On When I Look in Your Eyes , Ms. Krall shows the good sense to depart only slightly from the formula that’s earned her a workhorse touring schedule and more records sold than any serious current jazz singer outside of Ms. Wilson. The voice is a given. Ms. Krall’s clear alto could be described as bland if she weren’t such an artful minimalist, a bit of lisp or drawl for spice, an extra measure of huskiness or a slight catch in the throat to suggest the confessional intimacy that is the sine qua non of this sort of cabaret jazz. And as with her Glamour Girl predecessor, Peggy Lee, where the modest pipes leave off the immaculate musicianship takes over, a rhythmic flexibility that allows her to play with the weight of a line in an easy and natural way, no matter how lugubrious the tempo.

The programming of the new album should, by now, be familiar to Ms. Krall’s fans. Like Gaul, it’s divided into three parts: standards, taken slow (“Let’s Face the Music and Dance”) and slower (“I’ve Got You Under My Skin”); novelty tunes, usually of a finger-snapping, jivey nature (Michael Franks’ “Popsicle Toes”); and then the songs that she finds in her grandmother’s trunk, like an old bit of Irving Berlin hack work, “The Best Thing for You.” Ms. Krall is a student of the American Songbook-an “A” student, the kind that less industrious types sometimes find annoying-and she’s fast becoming a tune excavator of Bobby Shortian dimensions.

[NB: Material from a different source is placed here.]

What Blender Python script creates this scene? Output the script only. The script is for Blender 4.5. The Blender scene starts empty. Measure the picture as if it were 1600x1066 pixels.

On the new album, Ms. Krall and producer and label head honcho Tommy LiPuma make enough point-of-purchase differences to keep things interesting. They keep her core trio intact-she and guitarist Russell Malone and bassist John Clayton do an impressive job reprising the instrumentation of the classic Nat King Cole trio, another acknowledged musical model, with Mr. Malone’s plummy tone and buoyant lines an especially nice complement to Ms. Krall’s own terse accompaniment. But on seven of the 12 tunes, the maestro of Malibu, Johnny Mandel, throws in some unspecified orchestral effects making more explicit the singer’s connection to the big-band-fronting white goddesses and golden girls of yesteryear. Still, it’s all very tasteful, understated stuff, so we’re spared, or cheated out of, from another perspective, something like Peggy Lee fighting her way through those leadpipe Decca arrangements of the 50′s. The other departure on When I Look in Your Eyes is Ms. Krall’s selective use of a bossa nova feel. She says she was after a João Gilberto delicacy, which seems like a logical extension of her indigenous swing-time cool. On her ’96 album, All for You , Ms. Krall sang the possibly scatological “Frim Fram Sauce,” recorded by the Cole trio in the 40′s, but for the most part she steers clear of the carnal in favor of the jaunty or the earnestly romantic. Adding the bossa to her repertoire lends new tang to “Let’s Face the Music and Dance” and one more musical strategy to distance herself from the frim fram sauce.

Ms. Krall puts me in mind of Kim Novak and Tippi Hedren, those contained Hitchcock blondes, and of a line by Downtown music philosopher Arto Lindsay from the liner notes of a João Gilberto album: “In his restraint, he is most devastating.” That said, on the new album she has fun with the obvious double-entendre of the Gershwin tune “Do It Again”-the revenge of the repressed. But the song I’ll carry with me from When I Look in Your Eyes is the Leslie Bricusse title number, which she sings with what I’d like to imagine is the virginal ardor of a schoolgirl poetess. However you picture it, it might take your breath away. It’s easy to dismiss Diana Krall, but I must confess, I don’t.